1時間半ほどの乗車で倶知安駅へと到着した。倶知安駅ではホームを埋め尽くすほどの乗客が小樽行の到着を待っていた。
新幹線工事が進む倶知安駅
倶知安駅は、山線における主要駅だ。1986年までは太平洋側の伊達紋別駅を結ぶ胆振線が分岐。1985年までは1駅先の小沢駅から岩内線も分岐しており、倶知安機関区の蒸気機関車が山線のほか、胆振線や岩内線の列車の運行を担っていた時期もあった。
現在は新幹線新駅の建設の工事が進められており、在来線のホームは山側に移設され旧駅施設の解体工事が進む。倶知安町では、在来線の線路が駅前再開発の妨げになるという理由で、並行在来線の廃止前倒しの議論が進められようとしているが、新幹線工事に伴って移設された在来線の線路は駅前とは真逆でスペースにかなりの余裕がある山側であり、この主張についても無理がある。
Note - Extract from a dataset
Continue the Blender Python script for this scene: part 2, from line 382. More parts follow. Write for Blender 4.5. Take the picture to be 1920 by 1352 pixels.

また、駅南側の跨線橋が高架線として建設される新幹線工事の支障となることから撤去が必要となり、跨線橋の道路を地上に切り替えた際に、現行制度では新たに踏切を開設することができないということも理由に挙げられている。しかし、広島県ではいったん廃止された可部線の一部区間を復活開業させる際に踏切の新規開設を認めている。
一方で、新幹線開業による観光客の増加を見越して倶知安駅とニセコ地区を結ぶ新交通システム・モノレール構想が持ち上がるなど、北海道新幹線の延伸に関係した動きは違和感を覚えるものばかりで、道の政策はグランドビジョンを欠いた場当たり的な意思決定が繰り返されているような印象を抱かざるを得ない。